The central challenge for regulators will be striking this balance: achieving tangible gains for contestability and resilience without imposing technical mandates that degrade service quality or investment incentives.

Final assessment: what it means for the European cloud landscape​

Brussels’ move to investigate AWS and Azure under the DMA is a watershed moment. It signals that the EU sees cloud infrastructure as more than an economic input — it is strategic infrastructure deserving of ex‑ante rules where necessary. The inquiry reflects legitimate concerns about concentration, switching costs, and the strategic risks posed by an AI‑dominated cloud ecosystem.
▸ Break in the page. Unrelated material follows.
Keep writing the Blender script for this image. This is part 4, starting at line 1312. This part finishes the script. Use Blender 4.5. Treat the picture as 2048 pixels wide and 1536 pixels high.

At the same time, the exercise will test the limits of one-size‑fits‑all digital regulation. The DMA’s ambitions collide with the technical particularities of enterprise infrastructure. The critical question is whether regulators can craft remedies that are both legally robust and technically precise: measures that open markets and lower lock‑in without creating perverse incentives that undermine the very innovation the policy seeks to protect.
For enterprises and public bodies, the coming months are a prompt to shore up preparedness: map cloud dependencies, revisit contracts, and stress‑test multi‑cloud strategies. For investors and technology leaders, the investigation will be a key signal about the EU’s appetite for shaping the cloud market’s future architecture.
The outcome will influence not only how AWS and Azure operate in Europe, but how global cloud economics, AI platform strategies, and the architecture of digital sovereignty evolve over the next decade. The regulatory process that begins now is likely to produce incremental reforms and technical debates before it settles into a new operating reality for cloud services in Europe.